Available data
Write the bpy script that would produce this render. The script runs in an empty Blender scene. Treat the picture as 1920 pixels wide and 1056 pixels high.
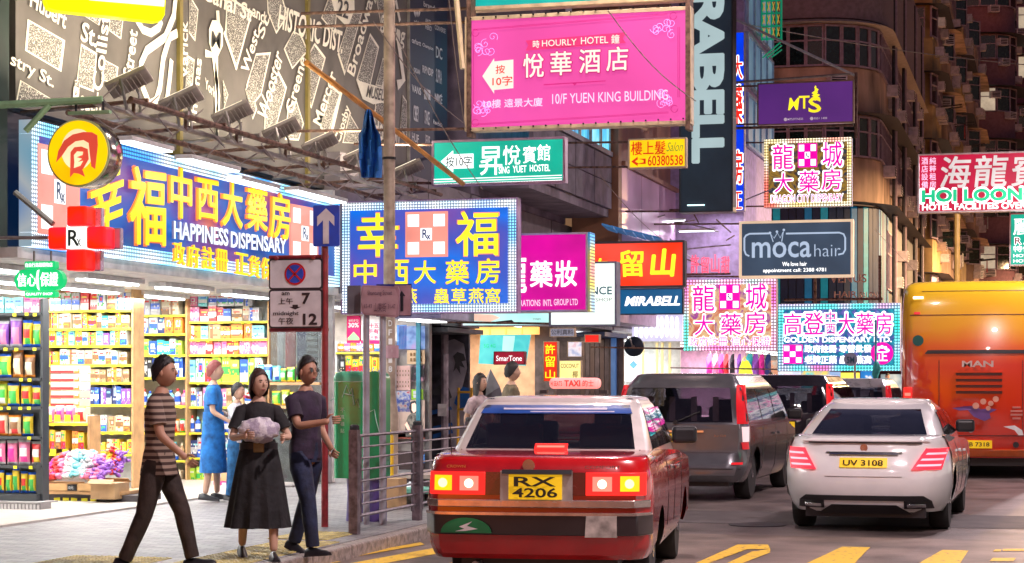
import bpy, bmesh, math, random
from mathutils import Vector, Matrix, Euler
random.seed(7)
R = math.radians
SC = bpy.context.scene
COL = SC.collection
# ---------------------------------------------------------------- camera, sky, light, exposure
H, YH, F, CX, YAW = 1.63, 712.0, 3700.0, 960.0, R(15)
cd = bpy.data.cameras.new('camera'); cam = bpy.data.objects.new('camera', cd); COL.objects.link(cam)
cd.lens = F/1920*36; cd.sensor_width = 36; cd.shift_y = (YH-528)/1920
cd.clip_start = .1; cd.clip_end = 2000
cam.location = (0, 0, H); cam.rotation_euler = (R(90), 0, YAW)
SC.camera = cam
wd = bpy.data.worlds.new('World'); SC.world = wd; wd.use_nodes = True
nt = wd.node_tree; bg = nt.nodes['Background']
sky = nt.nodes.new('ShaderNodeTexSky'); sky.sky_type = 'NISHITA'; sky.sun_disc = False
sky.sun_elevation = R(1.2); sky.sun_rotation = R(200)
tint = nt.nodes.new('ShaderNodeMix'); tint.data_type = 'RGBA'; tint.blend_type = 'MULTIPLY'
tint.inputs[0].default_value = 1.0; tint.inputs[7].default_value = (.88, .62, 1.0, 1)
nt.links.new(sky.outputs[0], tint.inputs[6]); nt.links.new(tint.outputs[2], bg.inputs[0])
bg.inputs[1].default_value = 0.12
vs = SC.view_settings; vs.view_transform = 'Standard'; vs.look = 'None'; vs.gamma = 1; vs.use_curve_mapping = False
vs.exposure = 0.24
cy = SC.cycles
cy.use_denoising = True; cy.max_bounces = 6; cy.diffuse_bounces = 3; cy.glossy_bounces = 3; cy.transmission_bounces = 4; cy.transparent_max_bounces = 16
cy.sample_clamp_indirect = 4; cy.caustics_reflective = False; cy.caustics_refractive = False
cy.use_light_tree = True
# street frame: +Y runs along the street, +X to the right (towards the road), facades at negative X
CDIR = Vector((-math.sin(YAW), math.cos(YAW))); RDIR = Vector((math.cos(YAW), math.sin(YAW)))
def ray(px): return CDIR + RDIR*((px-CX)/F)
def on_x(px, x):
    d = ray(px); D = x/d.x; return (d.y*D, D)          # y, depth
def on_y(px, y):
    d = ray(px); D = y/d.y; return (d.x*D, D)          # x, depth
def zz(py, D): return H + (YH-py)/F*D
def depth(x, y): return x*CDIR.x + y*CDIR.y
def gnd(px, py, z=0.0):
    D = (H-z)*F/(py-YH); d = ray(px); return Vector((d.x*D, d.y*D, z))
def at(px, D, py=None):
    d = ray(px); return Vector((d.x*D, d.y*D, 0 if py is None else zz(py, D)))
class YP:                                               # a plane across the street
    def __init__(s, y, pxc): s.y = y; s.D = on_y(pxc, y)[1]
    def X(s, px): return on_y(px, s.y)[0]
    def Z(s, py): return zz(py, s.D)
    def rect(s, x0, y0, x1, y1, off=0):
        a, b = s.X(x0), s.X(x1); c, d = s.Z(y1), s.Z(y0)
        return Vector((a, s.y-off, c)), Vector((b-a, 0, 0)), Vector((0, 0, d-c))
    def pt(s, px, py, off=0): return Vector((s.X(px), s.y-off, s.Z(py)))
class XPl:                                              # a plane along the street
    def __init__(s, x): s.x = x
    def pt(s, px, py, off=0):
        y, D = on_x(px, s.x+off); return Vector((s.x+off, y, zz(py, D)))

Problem
Transcribe the material as is, with images omitted.

Finished exercise
Write the bpy script that would produce this render. The script runs in an empty Blender scene. Treat the picture as 1920 pixels wide and 1056 pixels high.
import bpy, bmesh, math, random
from mathutils import Vector, Matrix, Euler
random.seed(7)
R = math.radians
SC = bpy.context.scene
COL = SC.collection
# ---------------------------------------------------------------- camera, sky, light, exposure
H, YH, F, CX, YAW = 1.63, 712.0, 3700.0, 960.0, R(15)
cd = bpy.data.cameras.new('camera'); cam = bpy.data.objects.new('camera', cd); COL.objects.link(cam)
cd.lens = F/1920*36; cd.sensor_width = 36; cd.shift_y = (YH-528)/1920
cd.clip_start = .1; cd.clip_end = 2000
cam.location = (0, 0, H); cam.rotation_euler = (R(90), 0, YAW)
SC.camera = cam
wd = bpy.data.worlds.new('World'); SC.world = wd; wd.use_nodes = True
nt = wd.node_tree; bg = nt.nodes['Background']
sky = nt.nodes.new('ShaderNodeTexSky'); sky.sky_type = 'NISHITA'; sky.sun_disc = False
sky.sun_elevation = R(1.2); sky.sun_rotation = R(200)
tint = nt.nodes.new('ShaderNodeMix'); tint.data_type = 'RGBA'; tint.blend_type = 'MULTIPLY'
tint.inputs[0].default_value = 1.0; tint.inputs[7].default_value = (.88, .62, 1.0, 1)
nt.links.new(sky.outputs[0], tint.inputs[6]); nt.links.new(tint.outputs[2], bg.inputs[0])
bg.inputs[1].default_value = 0.12
vs = SC.view_settings; vs.view_transform = 'Standard'; vs.look = 'None'; vs.gamma = 1; vs.use_curve_mapping = False
vs.exposure = 0.24
cy = SC.cycles
cy.use_denoising = True; cy.max_bounces = 6; cy.diffuse_bounces = 3; cy.glossy_bounces = 3; cy.transmission_bounces = 4; cy.transparent_max_bounces = 16
cy.sample_clamp_indirect = 4; cy.caustics_reflective = False; cy.caustics_refractive = False
cy.use_light_tree = True
# street frame: +Y runs along the street, +X to the right (towards the road), facades at negative X
CDIR = Vector((-math.sin(YAW), math.cos(YAW))); RDIR = Vector((math.cos(YAW), math.sin(YAW)))
def ray(px): return CDIR + RDIR*((px-CX)/F)
def on_x(px, x):
    d = ray(px); D = x/d.x; return (d.y*D, D)          # y, depth
def on_y(px, y):
    d = ray(px); D = y/d.y; return (d.x*D, D)          # x, depth
def zz(py, D): return H + (YH-py)/F*D
def depth(x, y): return x*CDIR.x + y*CDIR.y
def gnd(px, py, z=0.0):
    D = (H-z)*F/(py-YH); d = ray(px); return Vector((d.x*D, d.y*D, z))
def at(px, D, py=None):
    d = ray(px); return Vector((d.x*D, d.y*D, 0 if py is None else zz(py, D)))
class YP:                                               # a plane across the street
    def __init__(s, y, pxc): s.y = y; s.D = on_y(pxc, y)[1]
    def X(s, px): return on_y(px, s.y)[0]
    def Z(s, py): return zz(py, s.D)
    def rect(s, x0, y0, x1, y1, off=0):
        a, b = s.X(x0), s.X(x1); c, d = s.Z(y1), s.Z(y0)
        return Vector((a, s.y-off, c)), Vector((b-a, 0, 0)), Vector((0, 0, d-c))
    def pt(s, px, py, off=0): return Vector((s.X(px), s.y-off, s.Z(py)))
class XPl:                                              # a plane along the street
    def __init__(s, x): s.x = x
    def pt(s, px, py, off=0):
        y, D = on_x(px, s.x+off); return Vector((s.x+off, y, zz(py, D)))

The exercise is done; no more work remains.